▶ [Provided data]
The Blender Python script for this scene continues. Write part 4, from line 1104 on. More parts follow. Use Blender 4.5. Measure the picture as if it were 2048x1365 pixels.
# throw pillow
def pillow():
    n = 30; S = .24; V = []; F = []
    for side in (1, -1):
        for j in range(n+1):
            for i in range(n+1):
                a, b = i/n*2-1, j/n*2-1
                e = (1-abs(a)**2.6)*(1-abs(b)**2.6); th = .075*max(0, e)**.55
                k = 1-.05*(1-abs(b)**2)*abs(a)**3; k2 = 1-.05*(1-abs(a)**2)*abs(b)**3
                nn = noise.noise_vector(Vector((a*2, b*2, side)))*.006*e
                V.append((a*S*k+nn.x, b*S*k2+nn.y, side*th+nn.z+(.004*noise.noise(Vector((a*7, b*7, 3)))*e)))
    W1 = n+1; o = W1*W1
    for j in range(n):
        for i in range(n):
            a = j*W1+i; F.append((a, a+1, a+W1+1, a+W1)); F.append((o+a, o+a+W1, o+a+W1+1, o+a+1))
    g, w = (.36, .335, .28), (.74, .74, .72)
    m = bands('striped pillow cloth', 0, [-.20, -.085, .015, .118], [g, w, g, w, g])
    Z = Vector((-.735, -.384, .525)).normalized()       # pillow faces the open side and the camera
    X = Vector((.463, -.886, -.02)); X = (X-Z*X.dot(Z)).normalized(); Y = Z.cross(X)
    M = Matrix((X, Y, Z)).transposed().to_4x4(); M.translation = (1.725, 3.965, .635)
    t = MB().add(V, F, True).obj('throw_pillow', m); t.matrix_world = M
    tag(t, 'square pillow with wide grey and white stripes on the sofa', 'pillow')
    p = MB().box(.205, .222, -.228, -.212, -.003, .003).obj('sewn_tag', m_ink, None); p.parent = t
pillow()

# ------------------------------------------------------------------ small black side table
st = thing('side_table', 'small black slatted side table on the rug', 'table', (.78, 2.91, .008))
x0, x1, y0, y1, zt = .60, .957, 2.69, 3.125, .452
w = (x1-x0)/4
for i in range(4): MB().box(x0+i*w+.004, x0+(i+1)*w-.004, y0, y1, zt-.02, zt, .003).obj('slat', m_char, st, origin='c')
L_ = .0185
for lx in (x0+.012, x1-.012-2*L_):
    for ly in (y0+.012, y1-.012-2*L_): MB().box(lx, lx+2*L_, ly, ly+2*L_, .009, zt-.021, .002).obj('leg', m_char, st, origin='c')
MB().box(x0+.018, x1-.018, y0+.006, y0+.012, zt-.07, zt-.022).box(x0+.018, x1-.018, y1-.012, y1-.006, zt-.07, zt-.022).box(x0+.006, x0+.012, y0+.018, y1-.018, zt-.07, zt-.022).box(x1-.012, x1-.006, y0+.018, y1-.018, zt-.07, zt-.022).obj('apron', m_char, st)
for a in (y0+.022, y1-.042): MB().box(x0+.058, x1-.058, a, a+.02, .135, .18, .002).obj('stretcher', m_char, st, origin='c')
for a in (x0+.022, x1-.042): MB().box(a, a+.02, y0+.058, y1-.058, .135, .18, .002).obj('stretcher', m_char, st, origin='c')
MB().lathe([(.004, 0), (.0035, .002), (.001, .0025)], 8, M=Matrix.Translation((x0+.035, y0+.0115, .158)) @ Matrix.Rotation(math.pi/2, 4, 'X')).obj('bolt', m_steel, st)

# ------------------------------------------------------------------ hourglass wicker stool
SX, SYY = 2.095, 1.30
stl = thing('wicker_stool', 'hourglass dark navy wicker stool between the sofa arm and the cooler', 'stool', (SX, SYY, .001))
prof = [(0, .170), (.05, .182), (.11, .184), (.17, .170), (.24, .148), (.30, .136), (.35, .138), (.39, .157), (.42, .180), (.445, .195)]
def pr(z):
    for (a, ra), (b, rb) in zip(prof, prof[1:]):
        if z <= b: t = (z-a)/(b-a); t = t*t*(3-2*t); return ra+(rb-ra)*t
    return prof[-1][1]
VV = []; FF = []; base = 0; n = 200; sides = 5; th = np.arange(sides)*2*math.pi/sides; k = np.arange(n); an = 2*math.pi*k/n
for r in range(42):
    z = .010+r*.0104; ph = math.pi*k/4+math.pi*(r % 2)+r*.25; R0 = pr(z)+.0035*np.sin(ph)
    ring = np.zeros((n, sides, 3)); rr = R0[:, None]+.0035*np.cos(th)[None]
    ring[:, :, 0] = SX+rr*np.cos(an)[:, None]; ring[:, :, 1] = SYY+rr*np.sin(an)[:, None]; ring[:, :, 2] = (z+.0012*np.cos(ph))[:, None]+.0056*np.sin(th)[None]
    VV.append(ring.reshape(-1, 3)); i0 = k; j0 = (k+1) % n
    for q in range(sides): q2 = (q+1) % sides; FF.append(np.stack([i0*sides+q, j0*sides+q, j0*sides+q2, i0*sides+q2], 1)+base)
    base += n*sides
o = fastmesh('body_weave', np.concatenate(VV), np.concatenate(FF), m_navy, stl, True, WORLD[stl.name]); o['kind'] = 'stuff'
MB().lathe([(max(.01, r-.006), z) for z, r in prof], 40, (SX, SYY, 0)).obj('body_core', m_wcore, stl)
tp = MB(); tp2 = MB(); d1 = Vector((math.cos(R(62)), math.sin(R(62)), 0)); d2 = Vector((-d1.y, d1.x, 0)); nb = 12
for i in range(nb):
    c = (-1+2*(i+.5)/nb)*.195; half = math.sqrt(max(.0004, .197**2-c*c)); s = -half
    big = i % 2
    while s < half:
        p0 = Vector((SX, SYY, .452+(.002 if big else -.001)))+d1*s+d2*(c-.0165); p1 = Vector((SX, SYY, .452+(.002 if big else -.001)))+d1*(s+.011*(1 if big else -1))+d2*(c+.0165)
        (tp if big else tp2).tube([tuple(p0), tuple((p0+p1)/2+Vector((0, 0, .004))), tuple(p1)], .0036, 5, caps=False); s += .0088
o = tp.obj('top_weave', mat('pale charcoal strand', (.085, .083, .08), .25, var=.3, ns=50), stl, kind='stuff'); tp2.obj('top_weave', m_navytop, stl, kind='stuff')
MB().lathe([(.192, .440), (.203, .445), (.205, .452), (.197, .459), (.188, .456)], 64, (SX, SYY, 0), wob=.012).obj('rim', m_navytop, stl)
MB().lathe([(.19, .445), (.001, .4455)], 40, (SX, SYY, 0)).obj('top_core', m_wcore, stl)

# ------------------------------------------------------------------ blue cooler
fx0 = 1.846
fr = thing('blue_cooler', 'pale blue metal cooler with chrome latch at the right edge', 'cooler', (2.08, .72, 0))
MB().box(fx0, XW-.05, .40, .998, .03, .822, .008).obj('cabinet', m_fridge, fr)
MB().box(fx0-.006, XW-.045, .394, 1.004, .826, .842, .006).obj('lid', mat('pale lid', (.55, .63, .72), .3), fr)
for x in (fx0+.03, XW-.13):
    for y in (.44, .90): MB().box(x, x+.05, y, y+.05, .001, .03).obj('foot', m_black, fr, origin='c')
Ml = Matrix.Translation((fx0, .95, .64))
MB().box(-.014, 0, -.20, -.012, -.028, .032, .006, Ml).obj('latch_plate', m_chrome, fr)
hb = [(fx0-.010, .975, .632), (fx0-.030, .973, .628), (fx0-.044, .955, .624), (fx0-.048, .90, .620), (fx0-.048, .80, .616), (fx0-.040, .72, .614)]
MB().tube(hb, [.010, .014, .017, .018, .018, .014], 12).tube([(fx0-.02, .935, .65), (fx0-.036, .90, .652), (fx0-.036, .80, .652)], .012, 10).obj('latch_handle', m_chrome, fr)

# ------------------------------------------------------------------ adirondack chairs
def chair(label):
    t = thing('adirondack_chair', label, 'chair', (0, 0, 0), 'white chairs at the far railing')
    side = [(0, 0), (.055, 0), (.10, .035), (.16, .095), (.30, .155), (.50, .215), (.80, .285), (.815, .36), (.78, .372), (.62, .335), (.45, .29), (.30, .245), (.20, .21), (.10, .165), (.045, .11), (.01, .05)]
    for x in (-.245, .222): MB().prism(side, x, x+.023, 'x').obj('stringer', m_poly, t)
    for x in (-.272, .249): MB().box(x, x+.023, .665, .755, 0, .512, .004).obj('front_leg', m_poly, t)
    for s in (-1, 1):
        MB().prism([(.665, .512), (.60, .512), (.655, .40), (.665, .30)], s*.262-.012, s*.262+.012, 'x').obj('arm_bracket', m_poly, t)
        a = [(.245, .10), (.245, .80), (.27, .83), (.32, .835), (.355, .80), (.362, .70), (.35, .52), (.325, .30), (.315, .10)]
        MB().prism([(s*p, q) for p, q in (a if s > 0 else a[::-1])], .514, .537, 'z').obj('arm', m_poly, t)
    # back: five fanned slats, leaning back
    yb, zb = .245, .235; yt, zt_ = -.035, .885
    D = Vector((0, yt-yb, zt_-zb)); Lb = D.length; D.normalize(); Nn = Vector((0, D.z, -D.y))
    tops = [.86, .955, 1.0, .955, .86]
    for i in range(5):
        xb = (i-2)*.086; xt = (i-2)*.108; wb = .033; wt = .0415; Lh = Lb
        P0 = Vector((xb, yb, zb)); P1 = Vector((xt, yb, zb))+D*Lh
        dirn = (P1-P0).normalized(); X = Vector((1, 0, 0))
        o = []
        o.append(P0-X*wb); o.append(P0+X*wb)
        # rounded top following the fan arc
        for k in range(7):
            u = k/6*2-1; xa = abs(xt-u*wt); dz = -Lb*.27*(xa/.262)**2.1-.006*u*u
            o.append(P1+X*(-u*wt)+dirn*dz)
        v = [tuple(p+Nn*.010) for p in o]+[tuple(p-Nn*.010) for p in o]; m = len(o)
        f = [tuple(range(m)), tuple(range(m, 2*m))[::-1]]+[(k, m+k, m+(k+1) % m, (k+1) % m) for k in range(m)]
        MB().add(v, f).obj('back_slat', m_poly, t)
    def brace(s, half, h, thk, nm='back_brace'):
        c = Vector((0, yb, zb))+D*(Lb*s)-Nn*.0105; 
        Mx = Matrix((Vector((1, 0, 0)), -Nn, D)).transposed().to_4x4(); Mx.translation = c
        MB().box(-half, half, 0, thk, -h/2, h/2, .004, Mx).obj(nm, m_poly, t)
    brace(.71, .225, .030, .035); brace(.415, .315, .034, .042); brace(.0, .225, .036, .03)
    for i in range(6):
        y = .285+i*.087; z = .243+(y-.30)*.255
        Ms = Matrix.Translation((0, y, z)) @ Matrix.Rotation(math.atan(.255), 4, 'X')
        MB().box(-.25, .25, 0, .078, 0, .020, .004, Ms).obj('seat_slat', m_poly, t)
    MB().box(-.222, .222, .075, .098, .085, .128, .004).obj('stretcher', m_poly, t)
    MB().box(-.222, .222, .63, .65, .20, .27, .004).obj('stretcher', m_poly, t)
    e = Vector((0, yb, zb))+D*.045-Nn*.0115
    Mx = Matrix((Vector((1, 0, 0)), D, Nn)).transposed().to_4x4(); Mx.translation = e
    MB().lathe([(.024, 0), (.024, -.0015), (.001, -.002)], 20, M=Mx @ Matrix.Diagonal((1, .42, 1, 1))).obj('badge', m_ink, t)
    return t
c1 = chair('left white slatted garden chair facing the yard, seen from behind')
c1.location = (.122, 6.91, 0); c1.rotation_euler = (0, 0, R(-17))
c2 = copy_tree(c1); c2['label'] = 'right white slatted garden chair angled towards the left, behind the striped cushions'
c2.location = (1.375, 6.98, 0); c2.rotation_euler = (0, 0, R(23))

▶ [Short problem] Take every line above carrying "from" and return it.

▶ [Solution to this task]
The Blender Python script for this scene continues. Write part 4, from line 1104 on. More parts follow. Use Blender 4.5. Measure the picture as if it were 2048x1365 pixels.
c1 = chair('left white slatted garden chair facing the yard, seen from behind')